Skip all pictures. Write out the data below from its first line through the line that contains "COL = S.collection".
▼
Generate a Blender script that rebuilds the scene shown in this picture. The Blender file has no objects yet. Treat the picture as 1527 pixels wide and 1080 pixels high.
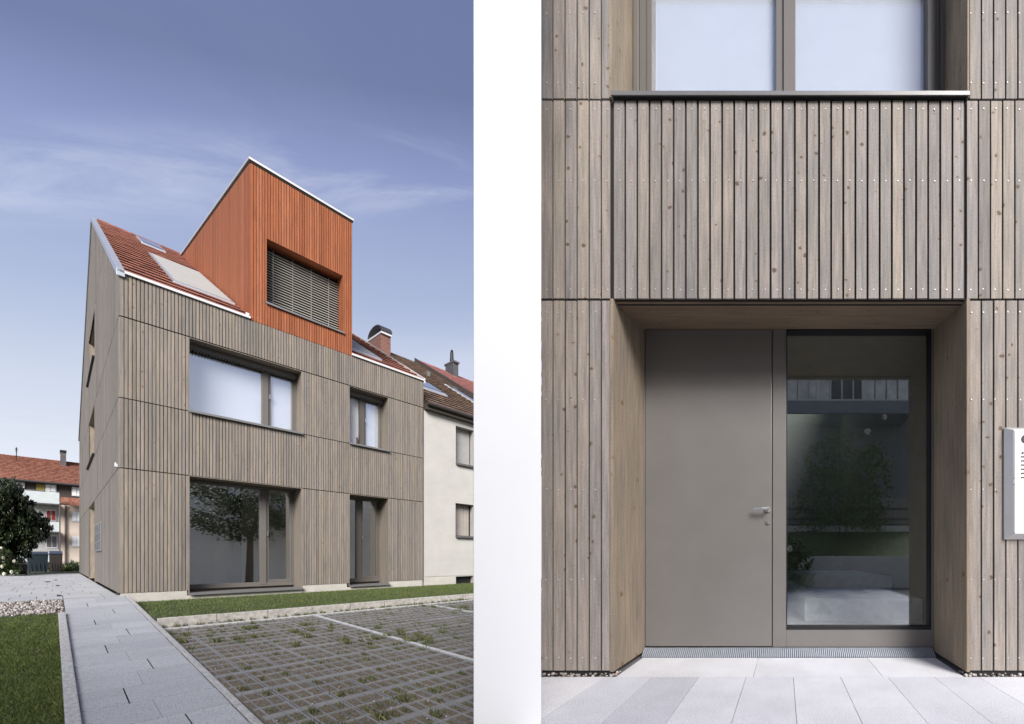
import bpy, bmesh, math, random
from mathutils import Vector, Matrix
random.seed(7)
R = math.radians
S = bpy.context.scene
COL = S.collection

# ------------------------------------------------------------------ camera, sky, sun, exposure
EYE = 0.78
FPX, PX, PY = 465.0, 1170.0, 832.0          # focal length and principal point (units of a 1527 wide frame)
cam_d = bpy.data.cameras.new('camera')
cam = bpy.data.objects.new('camera', cam_d); COL.objects.link(cam)
cam.location = (0, 0, EYE); cam.rotation_euler = (R(90), 0, 0)
cam_d.sensor_fit = 'HORIZONTAL'; cam_d.sensor_width = 36
cam_d.lens = 36 * FPX / 1527
cam_d.shift_x = -(PX - 763.5) / 1527
cam_d.shift_y = (PY - 540) / 1527
cam_d.clip_start = 0.02; cam_d.clip_end = 2000
S.camera = cam

SUN = Vector((0.45, -0.67, 0.59)).normalized()
elev = math.asin(SUN.z); azim = math.atan2(SUN.x, SUN.y)
SKY_K, CLOUD_K, SUN_K, SUN_ANG, EXPO = 0.108, 1.0, 3.75, 31, 0.78
world = bpy.data.worlds.new('World'); S.world = world; world.use_nodes = True
wn, wl = world.node_tree.nodes, world.node_tree.links
wn.clear()
def N(nodes, typ, **kw):
    n = nodes.new(typ)
    for k, v in kw.items(): setattr(n, k, v)
    return n
sky = N(wn, 'ShaderNodeTexSky', sky_type='NISHITA', sun_disc=False, sun_elevation=elev, sun_rotation=azim)
sky.air_density = 1.0; sky.dust_density = 1.2; sky.ozone_density = 2.2
bgn = N(wn, 'ShaderNodeBackground'); outw = N(wn, 'ShaderNodeOutputWorld')
sc = N(wn, 'ShaderNodeVectorMath', operation='MULTIPLY'); sc.inputs[1].default_value = (SKY_K * 1.12, SKY_K * 0.935, SKY_K * 0.93)
wl.new(sky.outputs[0], sc.inputs[0])
tc = N(wn, 'ShaderNodeTexCoord'); sep = N(wn, 'ShaderNodeSeparateXYZ')
wl.new(tc.outputs['Generated'], sep.inputs[0])
def M(op, a, b=None, clamp=False, nodes=wn, links=wl):
    n = nodes.new('ShaderNodeMath'); n.operation = op; n.use_clamp = clamp
    for i, v in enumerate((a, b)):
        if v is None: continue
        if isinstance(v, (int, float)): n.inputs[i].default_value = v
        else: links.new(v, n.inputs[i])
    return n.outputs[0]
zc = M('MAXIMUM', sep.outputs[2], 0.03)
cx, cy = M('DIVIDE', sep.outputs[0], zc), M('DIVIDE', sep.outputs[1], zc)   # flat cloud layer
def cloud(scx, scy, ox, oy, lo, hi, detail=7, rough=0.62, dist=0.6):
    cmb = wn.new('ShaderNodeCombineXYZ')
    wl.new(M('ADD', M('MULTIPLY', cx, scx), ox), cmb.inputs[0]); wl.new(M('ADD', M('MULTIPLY', cy, scy), oy), cmb.inputs[1])
    nz = N(wn, 'ShaderNodeTexNoise'); nz.inputs['Scale'].default_value = 1.0
    nz.inputs['Detail'].default_value = detail; nz.inputs['Roughness'].default_value = rough; nz.inputs['Distortion'].default_value = dist
    wl.new(cmb.outputs[0], nz.inputs['Vector'])
    mr = N(wn, 'ShaderNodeMapRange', interpolation_type='SMOOTHSTEP')
    mr.inputs['From Min'].default_value = lo; mr.inputs['From Max'].default_value = hi
    wl.new(nz.outputs['Fac'], mr.inputs['Value']); return mr.outputs[0]
def ramp(v, a, b, lo=0.0, hi=1.0):
    mr = N(wn, 'ShaderNodeMapRange', interpolation_type='SMOOTHSTEP')
    for k, q in (('From Min', a), ('From Max', b), ('To Min', lo), ('To Max', hi)): mr.inputs[k].default_value = q
    wl.new(v, mr.inputs['Value']); return mr.outputs[0]
band = M('MULTIPLY', ramp(cy, 0.68, 0.80), ramp(cy, 0.98, 0.84))             # one thin streak of cirrus
streak = M('MULTIPLY', M('MULTIPLY', band, cloud(1.6, 6.0, 3.1, 1.7, 0.38, 0.66)), 0.33)
far = M('MULTIPLY', M('MULTIPLY', ramp(cy, 1.15, 1.9), cloud(0.35, 0.9, 8.2, 4.4, 0.38, 0.64)), 0.55)
thin = M('MULTIPLY', cloud(1.1, 1.8, 1.2, 9.4, 0.45, 0.8), 0.05)
cm = M('MAXIMUM', M('MAXIMUM', streak, far), thin, True)
mixw = N(wn, 'ShaderNodeMix', data_type='RGBA')
# evening glow: pale at the horizon, lavender blue overhead, brightest ahead and behind
hz = M('SQRT', M('ADD', M('MULTIPLY', sep.outputs[1], sep.outputs[1]), M('MULTIPLY', M('MULTIPLY', sep.outputs[0], sep.outputs[0]), 0.10)))
ang = M('DIVIDE', M('ARCTAN2', M('MAXIMUM', sep.outputs[2], 0.0), M('ADD', hz, 0.0001)), math.pi / 2)
glow = N(wn, 'ShaderNodeValToRGB'); el = glow.color_ramp.elements
STOPS = [(0, (.47, .48, .51)), (16, (.445, .465, .505)), (25, (.39, .418, .482)), (36, (.268, .312, .425)), (44, (.216, .255, .392)), (49, (.168, .200, .345)), (54.5, (.100, .127, .230)), (60, (.098, .122, .230)), (90, (.085, .108, .205))]
el[0].position, el[0].color = 0, (*STOPS[0][1], 1); el[1].position, el[1].color = 1, (*STOPS[-1][1], 1)
for d_, c_ in STOPS[1:-1]:
    e_ = el.new(d_ / 90); e_.color = (*c_, 1)
wl.new(ang, glow.inputs[0])
veil = N(wn, 'ShaderNodeMix', data_type='RGBA'); veil.inputs['Factor'].default_value = 0.84
wl.new(sc.outputs[0], veil.inputs['A']); wl.new(glow.outputs[0], veil.inputs['B'])
wl.new(cm, mixw.inputs['Factor']); wl.new(veil.outputs['Result'], mixw.inputs['A'])
mixw.inputs['B'].default_value = (0.47 * CLOUD_K, 0.495 * CLOUD_K, 0.575 * CLOUD_K, 1)
wl.new(mixw.outputs['Result'], bgn.inputs['Color']); bgn.inputs['Strength'].default_value = 1.0
wl.new(bgn.outputs[0], outw.inputs[0])

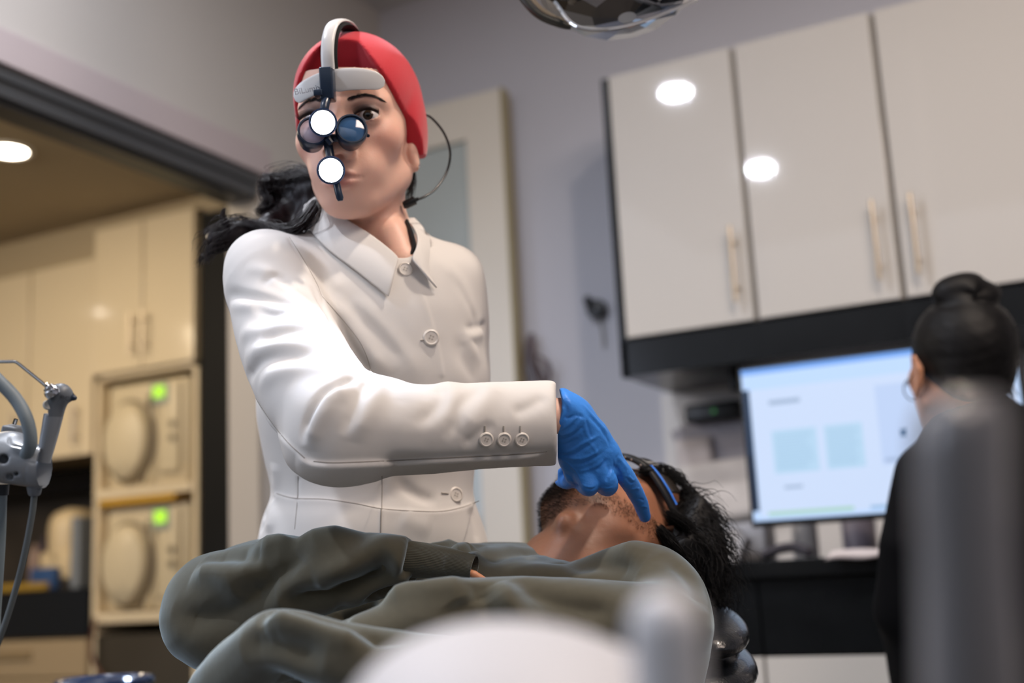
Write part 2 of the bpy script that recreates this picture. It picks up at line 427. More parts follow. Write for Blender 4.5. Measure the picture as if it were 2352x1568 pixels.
▲
* Correct output
Generate a Blender script that rebuilds the scene shown in this picture. The Blender file has no objects yet. Treat the picture as 1527 pixels wide and 1080 pixels high.
import bpy, bmesh, math, random
from mathutils import Vector, Matrix
random.seed(7)
R = math.radians
S = bpy.context.scene
COL = S.collection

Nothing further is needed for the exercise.